Title for each Product delivered to Customer is retained by Identity Solutions until Identity Solutions receives payment in full for each Product and until then, Customer holds Products and any proceeds of sale as trustee for Identity Solutions. Risk passes on delivery of the Products.

22. Intellectual Property Rights: 

All Intellectual Property Rights existing, created or developed during the course of a SOW shall remain with Identity Solutions or its licensor. Upon payment in full of the relevant SOW, Identity Solutions grants Customer a non-exclusive, non-transferable license to use Identity Solutions owned Intellectual Property Rights that has been incorporated in any deliverables. Customer retains all Intellectual Property Rights in any data or other materials provided to Identity Solutions.

23. Third Party Products and Services: 

Deliverables may require the Customer to obtain additional third party products. Third Party Products and Services are resold by Identity Solutions as non-returnable, sold “as is” subject to manufacturer’s specifications and warranty is return to base. All software is licensed and subject to the original licensor terms and conditions generally supplied with the software or available on request. Any intellectual property indemnity, support and warranty is as offered by the manufacturer.

24. Changes and Variations: 

The provisions of this Agreement cannot be varied, except by agreement in writing signed by the Parties. If either Party wishes to vary the Agreement, or any SOW or Quote, the proposing party shall submit a copy of the proposed variations to the other party (the receiving party), specifying a reasonable period in which the receiving party is to provide written notice of acceptance or rejections of the proposal. If the receiving party accepts the variations, the Agreement, SOW or Quote will be deemed to be so amended from the date of acceptance. If the receiving party rejects the proposed variations, each Party will perform the Agreement, SOW or Quote in accordance with the unvaried terms. If the proposed change is a major variation or out of scope, the responding party will provide an estimate of additional costs of preparing a formal change request. If requested to proceed, the costs for the preparation of the change request are payable by the requesting party regardless of whether the actual change proceeds or not.

25. Confidentiality: 

Each party agrees to keep confidential information which is marked or by its nature confidential and shall protect, not disclose or use such for its own benefit except as permitted by a SOW.

26. Publicity: 

The parties agree reasonably consent to the other party using their name, relationship and generic details of services provided for promotional purposes.

27. Precedence: 

References to any rights or obligations under this Agreement also include any relevant rights or obligations specified in a SOW or Quote.

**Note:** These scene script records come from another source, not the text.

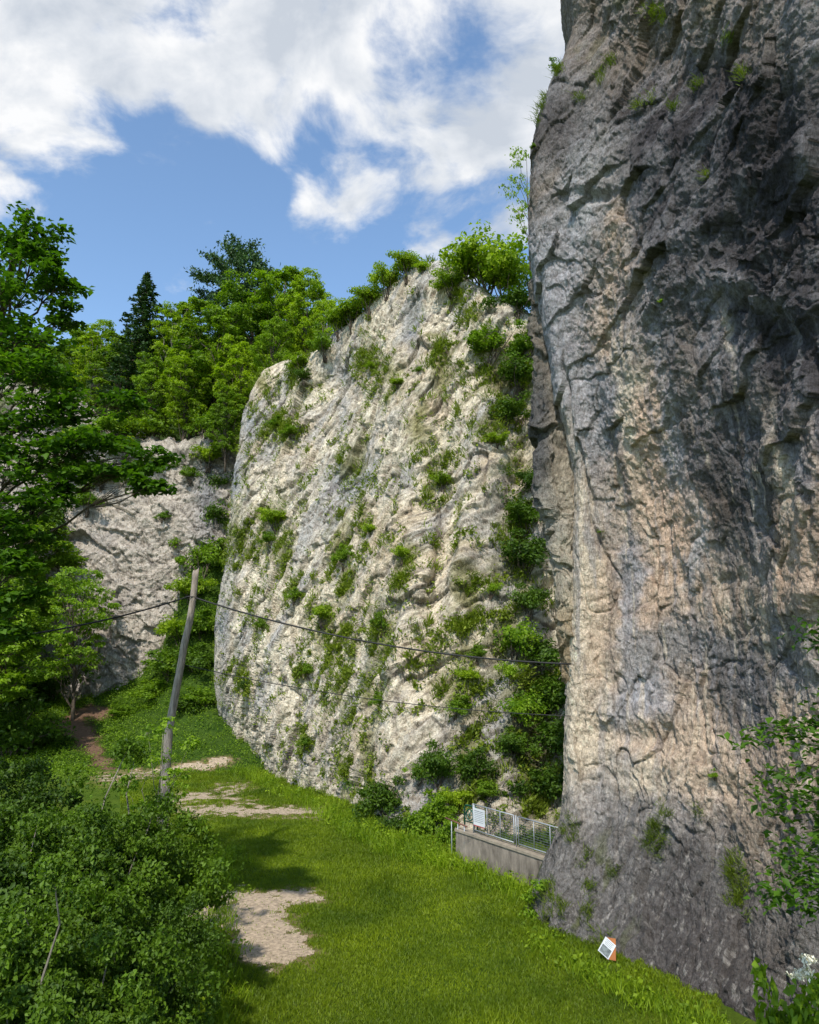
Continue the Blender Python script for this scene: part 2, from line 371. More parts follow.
    B = [(600, -60, 120, 90, 0, BR, 1), (600, 30, 60, 50, 0, BR, 1.3), (720, 20, 110, 50, 0, BR, 1.2), (820, 40, 60, 60, 0, GR, 1), (700, -90, 200, 80, 0, BR, 1),
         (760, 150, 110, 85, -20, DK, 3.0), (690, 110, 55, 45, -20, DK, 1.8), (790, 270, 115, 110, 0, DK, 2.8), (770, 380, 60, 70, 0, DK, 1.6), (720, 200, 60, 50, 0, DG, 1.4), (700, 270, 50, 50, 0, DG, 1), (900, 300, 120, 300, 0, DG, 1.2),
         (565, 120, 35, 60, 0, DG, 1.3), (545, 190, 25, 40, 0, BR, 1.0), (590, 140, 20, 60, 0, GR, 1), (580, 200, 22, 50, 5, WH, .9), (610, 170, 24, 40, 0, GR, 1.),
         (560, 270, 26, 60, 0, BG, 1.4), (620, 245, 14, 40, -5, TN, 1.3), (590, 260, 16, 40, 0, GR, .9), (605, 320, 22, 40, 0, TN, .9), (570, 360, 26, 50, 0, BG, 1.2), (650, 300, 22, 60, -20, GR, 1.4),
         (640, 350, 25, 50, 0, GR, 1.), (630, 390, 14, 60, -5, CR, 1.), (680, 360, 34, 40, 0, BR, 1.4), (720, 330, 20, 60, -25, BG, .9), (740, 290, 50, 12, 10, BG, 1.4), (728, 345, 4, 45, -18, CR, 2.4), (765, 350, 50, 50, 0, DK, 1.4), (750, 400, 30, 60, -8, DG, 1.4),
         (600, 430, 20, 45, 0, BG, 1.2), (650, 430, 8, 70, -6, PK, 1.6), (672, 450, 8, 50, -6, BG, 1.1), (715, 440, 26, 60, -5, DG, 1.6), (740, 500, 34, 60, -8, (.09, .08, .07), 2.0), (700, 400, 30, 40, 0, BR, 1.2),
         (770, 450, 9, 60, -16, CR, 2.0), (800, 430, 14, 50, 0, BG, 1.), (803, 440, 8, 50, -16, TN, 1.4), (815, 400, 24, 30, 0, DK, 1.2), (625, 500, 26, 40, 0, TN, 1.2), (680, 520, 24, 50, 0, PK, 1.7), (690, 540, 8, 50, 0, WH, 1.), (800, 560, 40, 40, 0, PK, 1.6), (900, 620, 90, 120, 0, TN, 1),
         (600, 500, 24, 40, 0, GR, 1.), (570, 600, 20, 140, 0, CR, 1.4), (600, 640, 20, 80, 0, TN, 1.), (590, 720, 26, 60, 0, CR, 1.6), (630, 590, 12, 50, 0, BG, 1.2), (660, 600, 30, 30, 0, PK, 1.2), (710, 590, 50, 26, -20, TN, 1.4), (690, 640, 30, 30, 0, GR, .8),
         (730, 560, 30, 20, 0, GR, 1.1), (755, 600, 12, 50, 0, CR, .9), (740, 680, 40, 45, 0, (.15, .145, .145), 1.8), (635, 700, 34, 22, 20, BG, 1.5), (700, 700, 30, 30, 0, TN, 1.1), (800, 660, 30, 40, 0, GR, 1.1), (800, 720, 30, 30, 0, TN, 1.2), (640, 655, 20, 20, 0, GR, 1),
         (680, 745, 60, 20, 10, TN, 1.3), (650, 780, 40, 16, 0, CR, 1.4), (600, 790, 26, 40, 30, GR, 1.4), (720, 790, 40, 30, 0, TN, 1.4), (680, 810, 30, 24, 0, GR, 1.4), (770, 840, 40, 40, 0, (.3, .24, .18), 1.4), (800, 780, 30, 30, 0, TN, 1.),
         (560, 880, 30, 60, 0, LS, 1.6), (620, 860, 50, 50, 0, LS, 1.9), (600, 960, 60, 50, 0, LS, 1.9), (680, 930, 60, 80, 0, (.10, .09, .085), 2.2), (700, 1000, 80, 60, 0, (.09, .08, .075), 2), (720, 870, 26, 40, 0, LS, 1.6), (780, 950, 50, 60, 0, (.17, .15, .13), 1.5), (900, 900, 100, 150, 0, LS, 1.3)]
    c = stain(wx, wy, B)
    # run-off streaks
    st = fbm(np.stack([s*2.6, p[:, 1]*1.0, t*.16], -1)+wrp[:, None]*.3, 4, 300)
    st2 = fbm(np.stack([s*5.0, p[:, 1]*1.0, t*.3], -1)+wrp[:, None]*.4, 4, 310)
    zone = sm(880, 700, py)*sm(200, 330, py)
    k = (sm(.10, .26, st)*.55*zone)[:, None]; c = c*(1-k)+np.array(BG)*.75*k
    k = (sm(.16, .34, -st2)*.6*zone*sm(360, 460, py))[:, None]; c = c*(1-k)+np.array(CR)*k*.85 + c*k*.15
    st3 = fbm(np.stack([s*1.5, p[:, 1]*.6, t*.10], -1)+wrp[:, None]*.25, 4, 315); k = (sm(.12, .28, st3)*.6*zone*sm(560, 640, px))[:, None]; c = c*(1-k)+np.array(DG)*1.1*k
    # diagonal pale weathering on ribs in the dark roof
    k = (sm(.15, .5, rid)*.40*up*sm(0, .4, fbm(p*.5+3, 3, 320)+.15))[:, None]; c = c*(1-k) + np.array(BG)*.8*k
    k = (np.exp(-(eB/.05)**2)*.35*patch + np.exp(-(crk*0+lerp(eA2, eA, up)/.035)**2)*.35*sm(-.1, .2, rough))[:, None]; c = c*(1-k)
    mott = fbm(p*3.0, 5, 330, .6)+.7*fbm(p*11, 3, 335, .6); c = c*(1+.42*mott)[:, None]
    # pale flecks and moss on the lower slab
    fl = sm(.14, .34, fbm(np.stack([s*6., p[:, 1]*4, t*3.0], -1), 4, 340, .68))*sm(780, 860, py)
    c = c*(1-.55*fl[:, None]) + np.array((.42, .39, .35))*.55*fl[:, None]
    ms = sm(.18, .36, fbm(np.stack([s*1.6, p[:, 1], t*.7], -1), 4, 350))*sm(800, 870, py)*sm(680, 560, px)
    c = c*(1-.75*ms[:, None]) + np.array((.10, .12, .02))*.75*ms[:, None]
    mt = sm(.12, .34, fbm(p*.9, 4, 360))*sm(120, 0, py+ (px-560)*.45)
    c = c*(1-.6*mt[:, None]) + np.array((.11, .12, .03))*.6*mt[:, None]
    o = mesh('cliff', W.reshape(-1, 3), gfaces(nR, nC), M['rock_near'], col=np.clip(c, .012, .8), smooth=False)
    tag(o, kind='structure'); return Surf(W, nn)

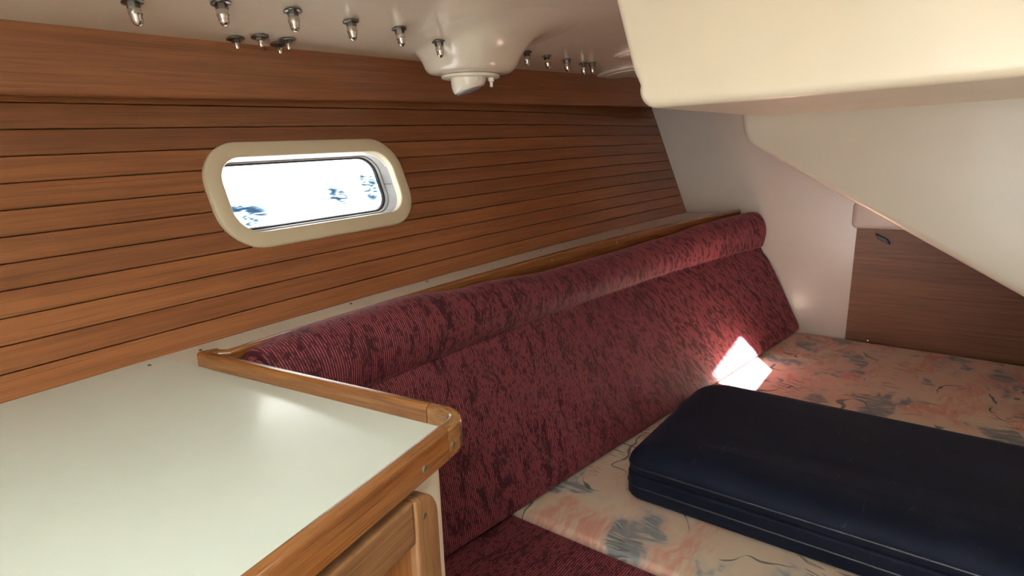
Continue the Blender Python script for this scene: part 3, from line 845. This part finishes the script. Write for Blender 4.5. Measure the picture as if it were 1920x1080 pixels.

Where there is any inconsistency between any rights or obligations under this Agreement, and any rights or obligations specified in a SOW or Order Form, the rights and obligations specified in the SOW or Quote shall prevail to the extent of any inconsistency.

28. Assignment:

Identity Solutions may assign this Agreement and any SOW to its related subsidiary.

29. Poaching: 

For the term of each SOW plus 12 months, neither party will directly or indirectly employ or engage as an employee or contractor nor solicit the employment of each others' employees or contractors, that are or were connected with or have come into contact with the other as a result of the SOW, unless the others party’s prior written approval is obtained.

30. Export Laws: 

Products, including technical information, software and services of overseas origin may be subject to export or re-export control laws and Customer agrees to comply with their use and re-export.

31. Governing Law: 

These terms are to be construed subject to the laws and courts of Victoria. If any provisions are held invalid, void, illegal or unenforceable, the validity, existence, legality and enforceability of the remaining provisions shall not be affected, prejudiced or impaired.